2006年06月11日 | パラダイム・シフト



 欲求5段階の最上段



 アメリカの心理学者アブラハム・マズローが唱えた欲求段階説

 人間の欲求は、生理的欲求、安全の欲求、愛情と所属の欲求、承認の欲求、自己実現の欲求という順に発現し、下位の欲求が満たされると、上位の欲求の充足を目指すという説です。

 マズローは晩年に、その欲求5段階の最上段へさらにもう一段階付け加えようとしていたことが、彼の周囲にいた人の証言によって明らかになっています。



 共同体の発展



 その6段目の新たな欲求とは、「共同体 (コミュニティ) 発展欲求」。

 すなわち、組織や企業、地域社会、国家、そして地球全体など、自分が所属するコミュニティ全体の発展を望む欲求です。

 「自己実現欲求」の次に来るステップとして彼は、自己実現した個人が、自らが所属する共同体全体の発展を希求するだろうと述べました。

 しかし、マズロー博士の晩年である1960年代当時は、米ソの冷戦下にありました。

 そのため、共同体発展欲求を付け加えることによって共産主義者のレッテルを貼られることを恐れて、原案の5段階のままにしておいたといわれています。



 共同体発展欲求の意義



 ここで、是非とも理解しなければならないのは、この「共同体発展欲求」の意義。

 個々人の欲求を超越した"より大きな欲求の存在"に対して、私達は無自覚ではいられないということです。

 下表は、上述の内容も含めた諸説を整理したもの。こうして並べて見ると、自己実現欲求の上に更なるステージが存在することを理解できます。


          


 すなわち、人間の発達・成長過程は、最初に「組織や集団への依存」を経験し、次に「個人としての自立・独立や自己実現」へと進みます。

 そして、それが達成できたあとに再度、「共同体という集団や他者との結びつき」へと回帰するように進んでいくのです。

 ここで最も興味深いのは、共同体発展欲求へと到達する前に、独立・自己実現という個人主義的な欲求がまず満たされなければならないという点。

 これは今後、組織と個人の新しい関係を模索していく上で、大変意味深い観点かと思われます。




 編集後記



 「温かな人の輪の中からもう旅立つ時なんだろう」(STREET LIFE / GLAY)

 依存欲求から成長欲求に移行するのは、温かい湯船につかっているとのぼせて湯船からあがりたくなることに通じるものがあるような気がします。

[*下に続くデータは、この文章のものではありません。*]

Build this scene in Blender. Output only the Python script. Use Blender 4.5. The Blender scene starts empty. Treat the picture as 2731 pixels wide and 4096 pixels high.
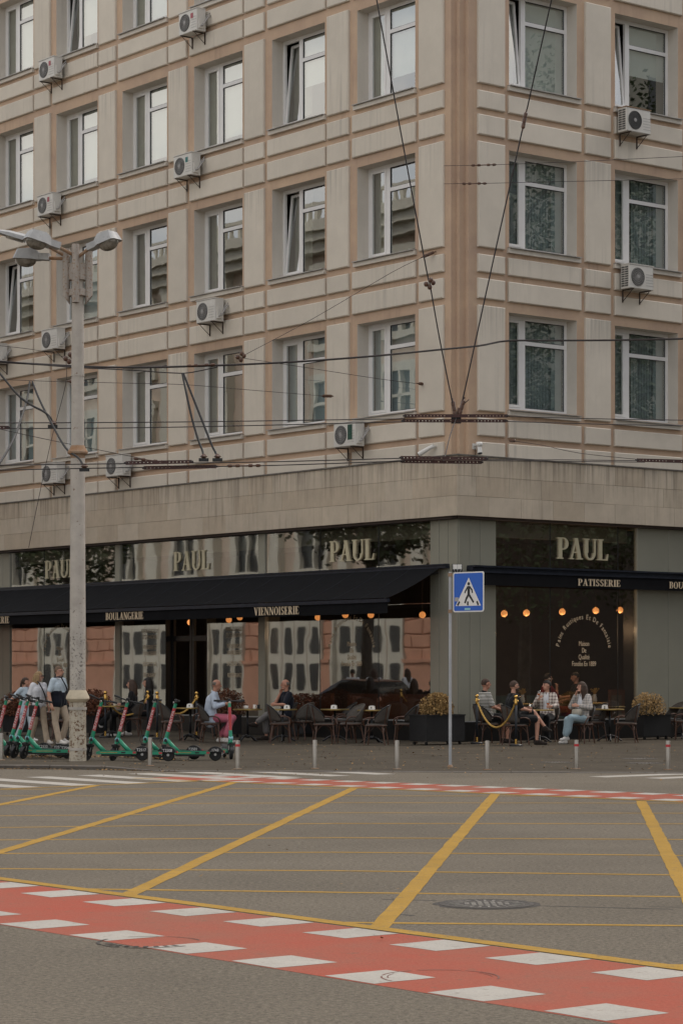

 つまり、人間には自分自身として成長して自分自身として認められると、世の中への奉仕に価値を見出していく性質が備わっているといえます。

 つまり、「人間は地球環境を良くするために生まれてくる」とも考えられます。


 


【欲求段階の不一致】

 「自分にしてほしいことを他人にもしなさい」という教えを聞くことがあります。

 しかしそれは、その人が到達している欲求段階によって「してほしいこと」は異なるため、絶対的な教えではないといえます。

 なぜなら、承認欲求や愛情欲求が満たされて、より上位の欲求段階に生きている人は、周囲からの愛情や承認を求めていないからです。

 お腹がいっぱいになっている人にたくさんの食べ物をあげても、迷惑になるだけなのです。

 世の中には、関係性にそぐわない場違いな愛情を求めてきて、それが得られないとわかるととたんに拒絶の態度をとる「ゼロ-ヒャク」な人がいます。

 俗にいう、“べったり”か“拒絶”かの二通りの接し方しかできない人で、これも欲求段階の特性によるものだと思われます。

 恋人でも親友でも母親でもない相手に、絶対的で永遠かつ、最上級の愛情を求める行為自体おかしいのですが、それを自己認識できなくなっているといえます。


【世の中の発展と共同体発展欲求】

 共同体発展欲求の存在は、自分自身として成長し自分自身として世の中に認められたスポーツ選手や映画スターが、ボランティアや環境活動などに精力的に取り組む姿からも予測できます。

 ダビデや曹操孟徳、織田信長といった才能ある個人主義者に、世の中の発展のために尽力する行いが見られたのも、共同体発展欲求によるものといえるのではないでしょうか――。